Growing up, my dad was addicted and I told myself that I wouldn’t end up like him. But I did. I chose to use drugs, but I didn’t choose addiction. I don’t believe any of us do. I was a teenager trying to mask anxiety and depression. I was trying to fit in and feel good about myself. I say that using drugs worked. Why else would I have done it? I felt more confident and better about myself. Back then I didn’t have the tools and skills that I have now.
Without my dad around, I turned to the streets. I became a product of my environment. I got involved with gangs. I learned how to steal and earn money to support my lifestyle. When I was 27 years old, my friends and I got caught and I was sentenced to jail.
Because drugs were the motivating factor for the crime, I was offered treatment. There, I met a counselor named Mike and he was different from the other counselors. He shared his story with me. It was the first time I felt like someone really understood me. He was funny and goofy and I just related to him. I could be open with him. In my culture, being a Black man, it felt tough to ask for help. There was a lot of pride. It wasn’t easy for me to open up and talk about myself and what I was feeling. But Mike made me comfortable. That’s when I started being honest with myself
It was scary at first. I looked at the unresolved trauma––all the pain––that I went through when I was young. My dad not being around. How I felt alone and neglected, like nobody cared about me. I realized that I went through a lot. I started feeling more compassion for myself. I saw the hurt and pain that was underneath my behavior. Instead of seeing myself as a bad person, I saw myself as someone who was hurting. I started to change the way I think and act. I began to heal from my past. I slowly found this new way to live life.
Just because I got healthy didn’t mean things were magically fixed. After jail and after treatment, I worked construction––handcuffs to hard hats, I always say. There was this work hard play hard attitude. I knew a lot of people who were getting high and drinking in that job. I felt the flame for my recovery slowly burning out. I was in a tough spot. I had to ask myself whether I was happy or not. I had to ask myself what I really wanted in my life. And I remembered counselor Mike. I wanted to be like him. I wanted to be that person for someone.
It’s funny how things happen. Out of nowhere, a friend of mine in recovery told me to apply for a job at a treatment center. That’s when I started working with people who were just like me. I started getting the fire back for my recovery. I got to sit with people and tell them that I’ve been where they are before. I like to say, “I’m just like you, only further down the road.” I get to share my recovery story with others. It helps them and it helps me. I get a lot out of just talking with others.
I like to think about my recovery through basketball. Sports are either about the collective work of a team or the individual. Golf and tennis are about individuals battling it out. Football is purely about the collective. Basketball kind of sits in the middle. In some cases, a player needs to rely on his teammates. In others, the player has to step up as an individual and be a star on the court and take over. I want to approach my recovery like Lebron James. He mastered that balance. He knows when to blend in and be a team player, and he knows when to stand out as an individual and be a star.

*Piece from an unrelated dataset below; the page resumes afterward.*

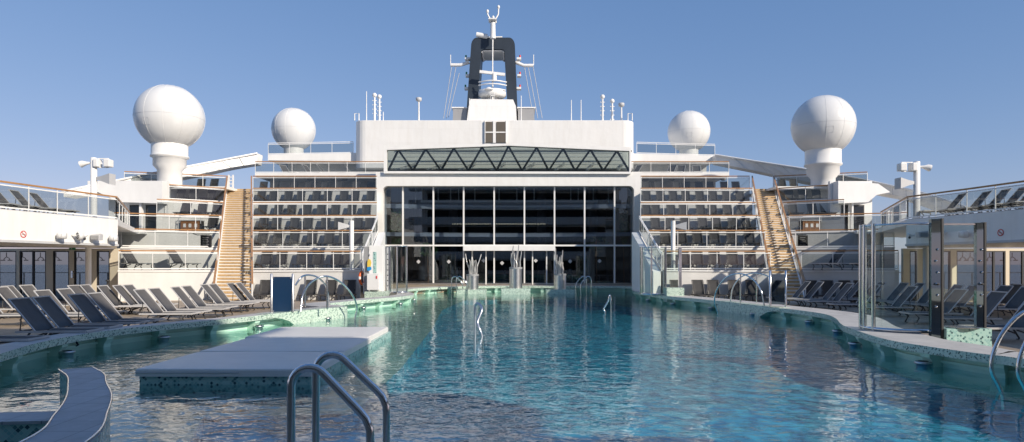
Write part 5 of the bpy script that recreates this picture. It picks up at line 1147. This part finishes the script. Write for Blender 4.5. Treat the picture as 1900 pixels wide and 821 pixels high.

I think the same way about recovery. I know I can’t do it alone. I know I need to connect with others. I need support and other people need that from me. But sometimes, I know I need to take care of myself and do what’s right for myself. I need that self-care. Over the years, I’ve been learning how to listen to myself and take care of my needs. I think that’s the ongoing work of my recovery. It’s about being a good person and feeling comfortable with myself and content in my life.
It’s counter-intuitive: I feel like since I started caring for others and giving people hope, I feel like I’ve been taken care of in my life. Like, I got my dad back. And he got his son back. We’re both in recovery together. He’s super proud of me today and I’m proud of him. We recently bought a boat together and now we travel and we go fishing. He’s my guy. I can’t really explain how, but ever since I got into recovery, good things have happened for me. I can on take on anything life throws at me.